Reading lends itself to so many avenues, from leisure to education; short stories written as 140-character tweets to old-fashioned letters or emails from loved ones or work colleagues or a technical manual on how to operate an appliance. Often, though, people don’t think about the influence of reading as a way of healing, especially for children.

A child, by nature, is easily absorbed into the journey of a character in a story, and this gives ­storytellers and writers a compelling opportunity.

My career in writing for children is fairly young and I’m anything but a prolific writer. Yet luck was on my side when I was chosen to speak at the Berlin International Literature Festival in September last year, alongside my friend and fellow children’s writer Maitha Al Khayat. We packed our bags and flew on the night of Eid Al Adha.

The trip was organised and sponsored by the Goethe ­Institute Abu Dhabi, the UAE Board on Books for Young People, the Arab-German Friendship Society in Berlin and the UAE Embassy in Berlin.

Its main purpose was to present Emirati culture through the books we had written as part of the Books – Made in UAE initiative. All of these books reflected our culture in a fun, gripping way for ­children.

The highlight of the festival – reading our stories in Arabic (with German translation) onstage – proved to be one of the most successful sessions. We had 270 students and their teachers listening to our stories of picking dates from palm trees and how a girl finds a way to wear her veil. Children who had never been to the Middle East tried on kanduras, walked alongside a camel marionette and wore a burqa.

We also read to several groups of refugee children, most of whom were Arabs. We went not knowing what to expect. The ethnic and sociological diversity among the refugee children was vast: from Syrians integrated into regular German schools to toddlers arriving with their parents from Asia.

For young Arabs torn from their lands, seeing two Arab women in their national attire brought the warmth of familiarity. Maitha and I were able to shift dialects, from our native Emirati Arabic to the more familiar tongue of the Levant.

The children were fixated on the stories we had to tell – maybe not quite from their own parts of the world, but from a neighbouring land. Older students engaged with us in vivid conversations about their homelands, relatives, journeys and dreams. They were intelligent, driven, humorous and wise for their age. It was difficult to tell the degree of trauma they had seen, but they were robust. And stories, they said, were an essential part of coming to terms with their new reality.

At the shelter housing younger children, stories did them wonders. That’s where I realised that reading can heal. Stories can be an antidote, even if a momentary one, which counteracts scenes of hardships and incomprehensible misery that these children may have seen on their journeys to a country foreign to them.

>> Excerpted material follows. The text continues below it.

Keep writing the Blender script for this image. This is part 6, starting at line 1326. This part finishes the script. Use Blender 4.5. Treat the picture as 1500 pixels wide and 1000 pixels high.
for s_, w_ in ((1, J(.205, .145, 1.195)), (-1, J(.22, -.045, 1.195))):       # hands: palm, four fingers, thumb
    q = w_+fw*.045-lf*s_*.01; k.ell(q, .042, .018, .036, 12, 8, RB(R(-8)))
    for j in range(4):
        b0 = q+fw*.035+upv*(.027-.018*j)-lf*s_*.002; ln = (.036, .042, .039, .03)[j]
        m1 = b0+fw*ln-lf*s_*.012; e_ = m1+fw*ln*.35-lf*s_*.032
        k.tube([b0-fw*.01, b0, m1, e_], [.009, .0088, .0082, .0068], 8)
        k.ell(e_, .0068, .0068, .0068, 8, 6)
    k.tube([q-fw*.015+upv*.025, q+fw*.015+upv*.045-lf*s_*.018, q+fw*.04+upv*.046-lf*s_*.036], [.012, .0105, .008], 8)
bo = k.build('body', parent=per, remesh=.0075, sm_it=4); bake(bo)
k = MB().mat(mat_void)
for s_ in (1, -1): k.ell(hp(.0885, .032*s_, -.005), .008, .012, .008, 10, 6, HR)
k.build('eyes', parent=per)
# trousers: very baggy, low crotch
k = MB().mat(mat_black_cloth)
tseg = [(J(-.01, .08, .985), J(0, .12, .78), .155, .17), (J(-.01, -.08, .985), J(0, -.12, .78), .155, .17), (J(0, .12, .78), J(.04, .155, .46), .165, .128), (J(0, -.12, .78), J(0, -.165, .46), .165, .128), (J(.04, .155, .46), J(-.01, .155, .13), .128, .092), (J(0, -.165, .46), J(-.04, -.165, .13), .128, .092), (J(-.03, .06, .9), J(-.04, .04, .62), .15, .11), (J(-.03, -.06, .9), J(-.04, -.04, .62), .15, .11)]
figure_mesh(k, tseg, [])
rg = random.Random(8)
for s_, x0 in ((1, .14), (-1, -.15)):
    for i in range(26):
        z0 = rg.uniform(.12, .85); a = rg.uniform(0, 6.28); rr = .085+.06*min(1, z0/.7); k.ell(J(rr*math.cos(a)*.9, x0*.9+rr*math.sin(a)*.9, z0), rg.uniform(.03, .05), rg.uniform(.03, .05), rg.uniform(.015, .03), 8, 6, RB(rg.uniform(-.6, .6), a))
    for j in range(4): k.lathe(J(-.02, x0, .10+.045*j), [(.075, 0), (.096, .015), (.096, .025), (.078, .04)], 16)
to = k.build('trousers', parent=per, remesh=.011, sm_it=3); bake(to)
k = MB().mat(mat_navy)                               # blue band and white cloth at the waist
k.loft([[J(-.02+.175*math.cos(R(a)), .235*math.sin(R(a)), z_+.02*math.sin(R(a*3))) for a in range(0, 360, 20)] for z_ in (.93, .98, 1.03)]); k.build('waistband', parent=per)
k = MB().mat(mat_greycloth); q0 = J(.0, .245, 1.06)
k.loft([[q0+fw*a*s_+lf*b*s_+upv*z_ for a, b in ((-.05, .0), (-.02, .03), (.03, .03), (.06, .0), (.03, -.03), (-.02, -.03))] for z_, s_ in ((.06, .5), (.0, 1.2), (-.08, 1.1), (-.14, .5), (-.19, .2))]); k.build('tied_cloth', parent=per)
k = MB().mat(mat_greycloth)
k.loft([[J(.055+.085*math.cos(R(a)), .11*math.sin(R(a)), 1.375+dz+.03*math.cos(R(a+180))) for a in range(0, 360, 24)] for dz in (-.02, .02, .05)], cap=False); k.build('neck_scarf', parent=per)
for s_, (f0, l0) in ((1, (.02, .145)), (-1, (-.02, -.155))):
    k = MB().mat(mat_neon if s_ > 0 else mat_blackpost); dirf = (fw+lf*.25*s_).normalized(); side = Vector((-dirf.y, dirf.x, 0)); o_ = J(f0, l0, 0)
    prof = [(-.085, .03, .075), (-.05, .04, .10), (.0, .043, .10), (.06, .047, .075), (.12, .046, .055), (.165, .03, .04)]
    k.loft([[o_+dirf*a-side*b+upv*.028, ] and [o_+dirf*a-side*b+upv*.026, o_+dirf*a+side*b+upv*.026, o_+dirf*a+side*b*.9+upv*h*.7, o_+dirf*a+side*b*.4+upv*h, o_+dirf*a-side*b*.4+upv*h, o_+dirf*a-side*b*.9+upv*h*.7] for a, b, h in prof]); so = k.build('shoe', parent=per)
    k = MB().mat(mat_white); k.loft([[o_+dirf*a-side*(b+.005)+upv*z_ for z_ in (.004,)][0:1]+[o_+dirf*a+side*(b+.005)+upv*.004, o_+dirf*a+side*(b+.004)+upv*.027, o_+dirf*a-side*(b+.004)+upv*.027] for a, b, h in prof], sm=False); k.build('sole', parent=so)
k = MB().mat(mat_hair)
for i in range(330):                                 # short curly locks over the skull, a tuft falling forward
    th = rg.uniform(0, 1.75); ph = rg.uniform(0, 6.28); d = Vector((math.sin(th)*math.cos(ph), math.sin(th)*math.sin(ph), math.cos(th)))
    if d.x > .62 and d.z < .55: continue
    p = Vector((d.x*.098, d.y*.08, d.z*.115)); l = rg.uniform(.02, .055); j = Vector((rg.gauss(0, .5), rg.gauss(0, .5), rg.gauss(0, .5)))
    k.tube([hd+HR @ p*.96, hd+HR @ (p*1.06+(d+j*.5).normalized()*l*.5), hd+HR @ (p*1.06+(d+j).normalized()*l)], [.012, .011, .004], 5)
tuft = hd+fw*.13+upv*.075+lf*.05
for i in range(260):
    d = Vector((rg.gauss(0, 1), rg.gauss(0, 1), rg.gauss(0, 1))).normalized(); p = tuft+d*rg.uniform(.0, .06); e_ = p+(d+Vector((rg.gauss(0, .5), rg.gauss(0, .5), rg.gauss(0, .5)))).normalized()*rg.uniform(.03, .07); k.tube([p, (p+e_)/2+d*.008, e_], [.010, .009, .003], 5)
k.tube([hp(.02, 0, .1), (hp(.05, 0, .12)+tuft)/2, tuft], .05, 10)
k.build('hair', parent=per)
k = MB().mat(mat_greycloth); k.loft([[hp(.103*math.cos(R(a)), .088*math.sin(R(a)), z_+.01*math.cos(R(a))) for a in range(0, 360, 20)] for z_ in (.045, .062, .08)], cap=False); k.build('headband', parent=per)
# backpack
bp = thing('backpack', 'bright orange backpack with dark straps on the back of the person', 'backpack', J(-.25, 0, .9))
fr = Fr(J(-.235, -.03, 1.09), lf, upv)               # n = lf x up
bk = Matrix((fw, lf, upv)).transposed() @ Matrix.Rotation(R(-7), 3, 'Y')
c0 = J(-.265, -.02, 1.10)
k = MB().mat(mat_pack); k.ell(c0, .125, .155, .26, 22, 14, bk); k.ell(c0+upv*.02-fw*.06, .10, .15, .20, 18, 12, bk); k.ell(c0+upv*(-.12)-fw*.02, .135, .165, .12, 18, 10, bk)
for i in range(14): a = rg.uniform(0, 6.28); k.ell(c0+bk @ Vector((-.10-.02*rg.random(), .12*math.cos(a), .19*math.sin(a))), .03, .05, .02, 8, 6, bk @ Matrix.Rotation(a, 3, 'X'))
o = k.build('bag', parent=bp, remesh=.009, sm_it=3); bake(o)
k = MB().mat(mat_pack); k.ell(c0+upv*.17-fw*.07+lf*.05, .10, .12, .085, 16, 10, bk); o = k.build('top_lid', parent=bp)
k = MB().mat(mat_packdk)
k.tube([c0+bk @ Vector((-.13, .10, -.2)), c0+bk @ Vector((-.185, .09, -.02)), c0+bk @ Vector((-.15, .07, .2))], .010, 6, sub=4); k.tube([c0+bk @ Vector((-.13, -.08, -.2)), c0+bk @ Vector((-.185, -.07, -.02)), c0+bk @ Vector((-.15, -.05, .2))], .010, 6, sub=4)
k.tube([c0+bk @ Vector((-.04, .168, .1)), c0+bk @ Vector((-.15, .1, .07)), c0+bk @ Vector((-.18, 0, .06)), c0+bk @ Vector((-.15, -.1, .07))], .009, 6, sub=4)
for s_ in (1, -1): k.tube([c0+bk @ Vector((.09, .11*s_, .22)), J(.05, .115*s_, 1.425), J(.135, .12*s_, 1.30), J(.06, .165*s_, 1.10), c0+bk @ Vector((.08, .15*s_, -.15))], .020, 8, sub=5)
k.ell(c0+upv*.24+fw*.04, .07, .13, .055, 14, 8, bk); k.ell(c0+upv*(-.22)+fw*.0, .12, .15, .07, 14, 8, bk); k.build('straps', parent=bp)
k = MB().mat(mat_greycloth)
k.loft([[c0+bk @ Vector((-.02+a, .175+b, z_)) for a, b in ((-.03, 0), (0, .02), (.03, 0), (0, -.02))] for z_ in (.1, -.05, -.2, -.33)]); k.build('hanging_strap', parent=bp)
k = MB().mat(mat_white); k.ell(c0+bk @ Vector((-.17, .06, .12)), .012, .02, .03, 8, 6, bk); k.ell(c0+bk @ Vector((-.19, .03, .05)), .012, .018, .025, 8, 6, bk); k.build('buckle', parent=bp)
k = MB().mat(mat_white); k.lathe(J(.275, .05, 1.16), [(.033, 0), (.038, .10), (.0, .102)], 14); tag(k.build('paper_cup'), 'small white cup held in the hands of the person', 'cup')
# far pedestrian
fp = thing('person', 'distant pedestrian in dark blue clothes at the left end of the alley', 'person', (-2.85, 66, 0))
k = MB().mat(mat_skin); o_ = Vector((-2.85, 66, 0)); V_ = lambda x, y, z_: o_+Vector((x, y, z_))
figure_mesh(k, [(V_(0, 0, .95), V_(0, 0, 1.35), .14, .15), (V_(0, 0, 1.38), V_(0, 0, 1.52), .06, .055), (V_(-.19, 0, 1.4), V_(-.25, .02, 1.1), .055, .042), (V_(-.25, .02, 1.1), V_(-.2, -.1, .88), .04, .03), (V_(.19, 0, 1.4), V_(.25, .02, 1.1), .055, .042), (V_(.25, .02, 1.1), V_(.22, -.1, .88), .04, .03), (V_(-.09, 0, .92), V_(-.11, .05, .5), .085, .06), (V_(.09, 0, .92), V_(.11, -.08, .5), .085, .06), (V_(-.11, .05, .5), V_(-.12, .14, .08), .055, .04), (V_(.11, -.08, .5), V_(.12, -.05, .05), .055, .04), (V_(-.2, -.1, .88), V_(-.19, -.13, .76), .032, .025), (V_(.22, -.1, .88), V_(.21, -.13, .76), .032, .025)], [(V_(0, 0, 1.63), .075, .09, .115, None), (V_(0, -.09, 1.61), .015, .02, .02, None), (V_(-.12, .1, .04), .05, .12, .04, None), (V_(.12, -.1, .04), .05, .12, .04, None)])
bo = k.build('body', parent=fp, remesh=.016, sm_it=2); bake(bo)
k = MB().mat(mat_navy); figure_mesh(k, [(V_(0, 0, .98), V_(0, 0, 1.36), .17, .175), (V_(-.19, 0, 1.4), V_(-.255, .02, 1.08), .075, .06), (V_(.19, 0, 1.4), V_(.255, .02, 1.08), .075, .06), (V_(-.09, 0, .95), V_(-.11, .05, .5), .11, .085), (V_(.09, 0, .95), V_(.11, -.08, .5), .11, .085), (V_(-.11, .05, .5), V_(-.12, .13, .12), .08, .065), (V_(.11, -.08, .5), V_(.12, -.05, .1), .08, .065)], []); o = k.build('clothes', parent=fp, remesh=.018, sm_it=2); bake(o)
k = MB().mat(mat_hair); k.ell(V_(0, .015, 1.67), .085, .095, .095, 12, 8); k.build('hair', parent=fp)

Those three days in Berlin were a pivotal point in my humble writing career. To create stories for children is to tap into the innocence and pure fun of childhood. It is to grow hope in their hearts, bring out laughter and touch the lives of children ­forever.

* As told to Jessica Hill

Noura Al Khoori writes children's fiction books with elements of the natural environment and local culture, and is one of the scriptwriters for the Arabic version of Sesame Street, Iftah Ya Simsim. Her published books include Fanteer the Fluffy Flamingo, Golden Dates and her most recent, Tender Hands, which tells a story of children displaced by war.